Classic and modern
Photo of Buenos Aires by lrargerich used under a Creative Commons license.

César Aira, Ghosts (New Directions, 2009).
A short novel about a Chilean family living on the roof of an upscale apartment building under construction in Buenos Aires on New Year’s Eve. The day starts with arrival of future tenants who want to inspect the builders’ progress. The crew of laborers works a half-day and then breaks for a lunch where much wine is drunk. They depart, leaving the Chilean night watchman to nao and his wife to prepare to host a New Year’s party that evening. As the day passes, the focus shifts to the watchman’s teenage daughter. Oh, yes — the building is also inhabited by naked, floating, dusty ghosts, who will have their own party. Aira is a prolific Argentina author, but little of his work has been translated into English. This book made me want to read more of his work.

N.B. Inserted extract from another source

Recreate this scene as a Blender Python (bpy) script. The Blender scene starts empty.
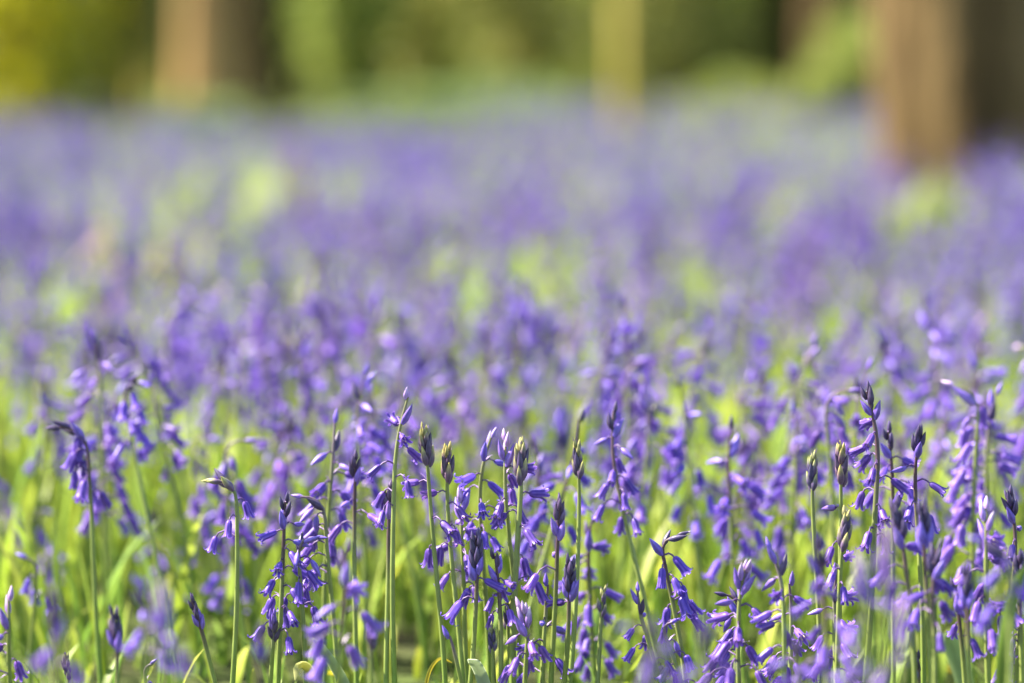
import bpy, math, random
import numpy as np
from mathutils import Matrix, Vector

R = math.radians
rng = np.random.default_rng(11)
random.seed(11)
scene = bpy.context.scene
COL = scene.collection

# ------------------------------------------------------------------ camera
FOCAL, HC, HORIZON = 105.0, 0.56, 74.0
FPX = FOCAL / 36.0 * 1024
PITCH = math.atan((341.5 - HORIZON) / FPX)
FOCUS_Y = 2.39


def at(px, py, Y):
    """the point at depth Y seen at a pixel of the photograph"""
    a = (px - 512.0) / FPX
    b = (341.5 - py) / FPX
    d = (a, math.cos(PITCH) + b * math.sin(PITCH), -math.sin(PITCH) + b * math.cos(PITCH))
    k = Y / d[1]
    return np.array((d[0] * k, Y, HC + d[2] * k))


def to_px(P):
    x, y, z = P[0], P[1], P[2] - HC
    f = y * math.cos(PITCH) - z * math.sin(PITCH)
    u = y * math.sin(PITCH) + z * math.cos(PITCH)
    return 512 + FPX * x / f, 341.5 - FPX * u / f


cam = bpy.data.cameras.new('camera')
cam.lens = FOCAL
cam.sensor_width = 36.0
cam.clip_start = 0.05
cam.clip_end = 2000
cam.dof.use_dof = True
cam.dof.focus_distance = FOCUS_Y * math.cos(PITCH) + 0.02
cam.dof.aperture_fstop = 2.0
cam.dof.aperture_blades = 9
camo = bpy.data.objects.new('camera', cam)
COL.objects.link(camo)
camo.location = (0, 0, HC)
camo.rotation_euler = (R(90) - PITCH, 0, 0)
scene.camera = camo

# ------------------------------------------------------------------ light
SUN_EL, SUN_AZ = 50.0, -76.0     # azimuth seen from above, measured from the view direction, minus = left
w = bpy.data.worlds.new('World')
scene.world = w
w.use_nodes = True
nt = w.node_tree
nt.nodes.clear()
sky = nt.nodes.new('ShaderNodeTexSky')
sky.sky_type = 'NISHITA'
sky.sun_disc = False
sky.sun_elevation = R(SUN_EL)
sky.sun_rotation = R(SUN_AZ)
bg = nt.nodes.new('ShaderNodeBackground')
bg.inputs['Strength'].default_value = 0.085
out = nt.nodes.new('ShaderNodeOutputWorld')
nt.links.new(sky.outputs[0], bg.inputs[0])
nt.links.new(bg.outputs[0], out.inputs[0])
sun = bpy.data.lights.new('sun', 'SUN')
sun.energy = 5.0
sun.angle = R(0.55)
sun.color = (1.0, 0.91, 0.76)
suno = bpy.data.objects.new('sun', sun)
COL.objects.link(suno)
sd = Vector((math.sin(R(SUN_AZ)) * math.cos(R(SUN_EL)), math.cos(R(SUN_AZ)) * math.cos(R(SUN_EL)), math.sin(R(SUN_EL))))
suno.rotation_euler = sd.to_track_quat('Z', 'Y').to_euler()
suno.location = (-20, 5, 25)

scene.view_settings.view_transform = 'Standard'
scene.view_settings.look = 'None'
scene.view_settings.exposure = 2.3
scene.view_settings.gamma = 1.0
scene.cycles.use_denoising = True
try:
    scene.cycles.denoiser = 'OPENIMAGEDENOISE'
    scene.cycles.denoising_input_passes = 'RGB_ALBEDO_NORMAL'
except Exception:
    pass
scene.cycles.max_bounces = 8
scene.cycles.diffuse_bounces = 4
scene.cycles.transmission_bounces = 6
scene.cycles.sample_clamp_indirect = 6.0


# ------------------------------------------------------------------ materials
def thin_material(name, transl, rough, spec, noise_scale, noise_amt, sat=1.0):
    """a thin plant surface: colour from its 'col' attribute times the object's colour, light passes through"""
    m = bpy.data.materials.new(name)
    m.use_nodes = True
    n, l = m.node_tree.nodes, m.node_tree.links
    n.clear()
    at_ = n.new('ShaderNodeAttribute')
    at_.attribute_name = 'col'
    oi = n.new('ShaderNodeObjectInfo')
    mul = n.new('ShaderNodeMix')
    mul.data_type = 'RGBA'
    mul.blend_type = 'MULTIPLY'
    mul.inputs['Factor'].default_value = 1.0
    l.new(at_.outputs['Color'], mul.inputs['A'])
    l.new(oi.outputs['Color'], mul.inputs['B'])
    tc = n.new('ShaderNodeTexCoord')
    no = n.new('ShaderNodeTexNoise')
    no.inputs['Scale'].default_value = noise_scale
    no.inputs['Detail'].default_value = 3
    l.new(tc.outputs['Object'], no.inputs['Vector'])
    mr = n.new('ShaderNodeMapRange')
    mr.inputs['From Min'].default_value = 0.3
    mr.inputs['From Max'].default_value = 0.7
    mr.inputs['To Min'].default_value = 1 - noise_amt
    mr.inputs['To Max'].default_value = 1 + noise_amt
    l.new(no.outputs['Fac'], mr.inputs['Value'])
    hs = n.new('ShaderNodeHueSaturation')
    hs.inputs['Saturation'].default_value = sat
    l.new(mul.outputs['Result'], hs.inputs['Color'])
    l.new(mr.outputs[0], hs.inputs['Value'])
    p = n.new('ShaderNodeBsdfPrincipled')
    p.inputs['Roughness'].default_value = rough
    p.inputs['Specular IOR Level'].default_value = spec
    l.new(hs.outputs[0], p.inputs['Base Color'])
    o = n.new('ShaderNodeOutputMaterial')
    if transl > 0:
        t = n.new('ShaderNodeBsdfTranslucent')
        l.new(hs.outputs[0], t.inputs['Color'])
        mx = n.new('ShaderNodeMixShader')
        mx.inputs[0].default_value = transl
        l.new(p.outputs[0], mx.inputs[1])
        l.new(t.outputs[0], mx.inputs[2])
        l.new(mx.outputs[0], o.inputs['Surface'])
    else:
        l.new(p.outputs[0], o.inputs['Surface'])
    return m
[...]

Here is Wikipedia’s page on Aira. Google Books lets you read a little. Scott Bryan Wilson (The Quarterly Conversation) says it is ultimately about the mechanics within families and the ways in which they create expectations for our lives. The Complete Review, which has a helpful collection of links (some of which are below), says it makes for an unusual and haunting coming-of-age novel. Jesse Tangen-Mills (Bookslut) sees fugues of free association combined with the ordinary banality of everyday life. Natasha Wimmer (The New York Times) says Aira is one of the most provocative and idiosyncratic novelists working in Spanish today, and should not be missed. Thomas McGonigle (Los Angeles Times) warns that the novel’s opening is shy in revealing the greatness withinThe New Yorker‘s anonymous reviewer says Aira conjures a languorous, surreal atmosphere of baking heat and quietly menacing shadows that puts one in mind of a painting by de Chirico. Megan Doll (San Francisco Chronicle) says Aira makes the strange seem banal, and calls it absurd and pedantic. Chad W. Post (Three Percent) says it’s an incredibly enjoyable book that can be read during an afternoon. Josef Braun (VUE Weekly) calls it a kind of jazzy essay, combining vividly detailed people and places with unfettered, often dazzling abstraction. Andrew Seal posts some favorite passages. Another (unidentified) blogger calls it one of the most uniquely, genuinely odd books you’re likely to stumble across. Mookse says Aira’s imagination and intelligence are for real. Douglas Messerli says Aira’s short novels seem like much longer fictions. David Auerbach doesn’t like Aira’s bad writing — he thinks Aira hasn’t spent enough time thinking things through. Melissa Tuckman says it’s a phantom-novel, airy and gestural, and that’s what makes it so terrifying. Carlos Amantea says it’s a story grounded in reality, but also a ghost story. Robert Birnbaum reads it as an allegory of class consciousness. Will Ashon feels no pressure to make sense of it. Francis Reynolds says Aira creates a strange and unsettling atmosphere.  Kathleen Brazie says it is driven by finding what lies in the space between real and unreal. María Moreno interviewed Aira for Bomb. Marcelo Ballvé wrote about “the ultra-experimental, madly prolific Argentine novelist César Aira” in The Quarterly Conversation. Scott Bryan Wilson interviewed the translator, Chris Andrews, also in The Quarterly Conversation.